Monday, February 16, 2009

About Lincoln

I anticipate reading books about Lincoln the rest of my life. But currently I am getting tired of reading about our 16th President. I need a Lincoln break!

The book I'm finishing now is THE BEST HISTORICAL ESSAYS ON LINCOLN edited by Sean Wilentz, one of our leading 19th century historians. This volume collects what Wilentz thinks is the best on Lincoln.

Richard Hofstadter's essay "Abraham Lincoln and the Self-Made Myth" is the BEST short treatment of Lincoln bar none. Hofstadter gives us a conservative Lincoln who was pushed by events and who created the American myth of the self-made man.
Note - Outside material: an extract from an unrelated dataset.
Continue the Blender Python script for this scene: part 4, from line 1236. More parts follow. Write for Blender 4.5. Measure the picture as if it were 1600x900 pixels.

My conclusion likewise is that Lincoln was very much a conservative on race and slavery (even by the standards of the 19th century) though his Whig economics (goverment spending for infrastructure development which is anathma to today's Republicans) is quite liberal by today's reckoning.

James Oliver Horton's "Naturally Anti-Slavery" puts Lincoln's anti-slavery positions in proper historical perspective. Horton seems to believe that Lincoln abandoned colonization because he said no more about it after December of 1862. I'm not sure about this. It's funny to make an assumption about the mind of Abraham Lincoln based on his silence!

Richard Current's piece on Lincoln the politician is the best treatment on the subject. The same can be said---the best treatment---of McPherson's discussion of Lincoln's policy of unconditional surrender.

All in all this is certainly a handy and necessary addition to the Lincoln canon.